The issue, she says, is that constant pop culture messaging can shift children’s place on what she describes as a continuum. Take violence in the media. Just because a child watches 100 murders a week on television doesn’t mean that child will end up killing someone. But if you place the child on a continuum of aggressive behavior, studies have shown that the television violence moves the child further toward the aggressive end.
This shift happens differently for different individuals. But for those already vulnerable to a certain type of behavior – whether it’s aggression or teen pregnancy – a barrage of pop culture messaging can tip the scales. For others, it shifts, however subtly, the concept of “normal.”

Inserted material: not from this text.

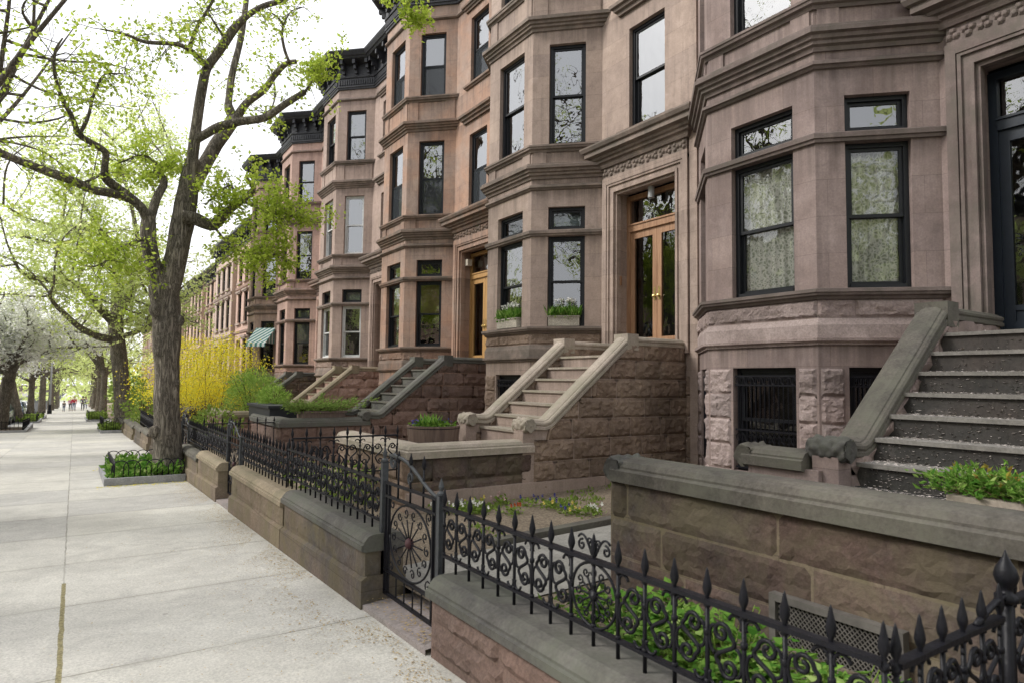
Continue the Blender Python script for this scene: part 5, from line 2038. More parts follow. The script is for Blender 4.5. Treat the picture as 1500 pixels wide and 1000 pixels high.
st.build('wands', 'stem', root)
lf.build('blossom', 'forsythia', root)
shrub('green_shrub', 'loose yellow-green shrub at the foot of the forsythia', 'shrub', (3.2, 19.0, -.1), (.6, .8, .5), 900, .10, 'leaf_mid', rg)
shrub('green_shrub', 'dull green shrub leaning over the wall between the first two pavement trees', 'shrub', (2.55, 32.5, -.75), (.7, 2.6, 1.0), 1500, .14, 'leaf_mid', rg, 16)
shrub('green_shrub', 'hazy green shrub beyond the second pavement tree', 'shrub', (2.6, 43, -1), (1.0, 3.0, 1.5), 1500, .22, 'leaf_mid', rg, 10)
shrub('yew_bush', 'rounded bright green feathery yew in the planting behind the black planter', 'shrub', (4.45, 20.6, .35), (.8, 1.0, .78), 8000, .10, 'yew', rg, 8, 0, .22, inner=.2)
shrub('yew_bush', 'smaller feathery green bush spilling over the black planter', 'shrub', (3.95, 16.0, .95), (.36, .5, .24), 2600, .085, 'yew', rg, 6, 0, .22, inner=.2)

# planters on the platforms
m = MB()
m.box(3.52, 4.2, 14.6, 16.6, .70, .96)
m.box(3.48, 4.24, 14.56, 16.64, .96, 1.02)
tag(m.build('planter', 'planter_black'), 'long black planter on the coping, under the feathery yews', 'planter')
m = MB()
m.box(3.95, 4.85, 13.62, 14.05, .70, .90)
m.box(3.92, 4.88, 13.59, 14.08, .90, .94)
tag(m.build('planter', 'tubwood'), 'brown wooden planter box holding the spreading juniper', 'planter')
root = thing('juniper', 'low spreading juniper with feathery sprays in the brown wooden box', 'shrub', (4.4, 13.85, .93))
st, lf = MB(), MB()
for i in range(60):
    a = rg.uniform(-PI, PI)
    L_ = rg.uniform(.25, .7) * (1.25 if math.cos(a) > .3 else .8)
    d = Vector((math.cos(a), math.sin(a) * .6, rg.uniform(.1, .6)))
    b = Vector((4.35 + rg.uniform(-.4, .4), 13.85 + rg.uniform(-.15, .15), .93))
    pts = smooth_path([b, b + d * L_ * .5, b + Vector((d.x * L_, d.y * L_, d.z * L_ * .8))], 5)
    st.tube(pts, lerp_list([.012, .004], len(pts)), 4, False)
    for q in pts[2:]:
        for _ in range(9):
            leaf(lf, q + Vector((rg.gauss(0, .03), rg.gauss(0, .03), rg.gauss(0, .03))), rg.uniform(.05, .11), rg, 0, .2, d + Vector((rg.gauss(0, .5), rg.gauss(0, .5), rg.gauss(0, .4))))
st.build('stems', 'stem', root)
lf.build('foliage', 'juniper', root)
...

“Once the people who have been glorified are modeling something, it is going to have some effect,” she says. “The more of it [teens] see, the more it becomes their culture, the more it becomes normalized.”
(You can see this same pattern in the sexualization of children. The celebrity “sexy” culture trickles down to the masses to the point that padded bras for 7-year-olds seems “normal.” To some people, at least.)
But parents don’t have to despair – or forbid their kids from following the travails of Miley et al.
Children who are what Levin describes as “interconnected," or who have meaningful in-person (as opposed to screen) relationships with peers, family members and others, tend to resist celebrity culture more so than those who are more isolated. So do children whose parents talk with them about what they’re seeing in the pop culture world.
“Kids have two boxes in their heads,” she says. “There’s the pop culture box and the family culture box.”
The parents’ job is to connect those boxes, to help children apply the values they learn at home to the world of pop culture, which might otherwise have its own set of values. Levin says that parents do themselves (and their kids) a world of good when they start nonjudgmental conversations with their kids about the behavior of celebrities, or ask what their children think about the news they are seeing.
Also important, she says, is to be informed. If you don’t know what’s going on in your kid’s world, then it’s pretty hard to engage her about it.
So bring on Snooki. There’s something to this celebrity news after all.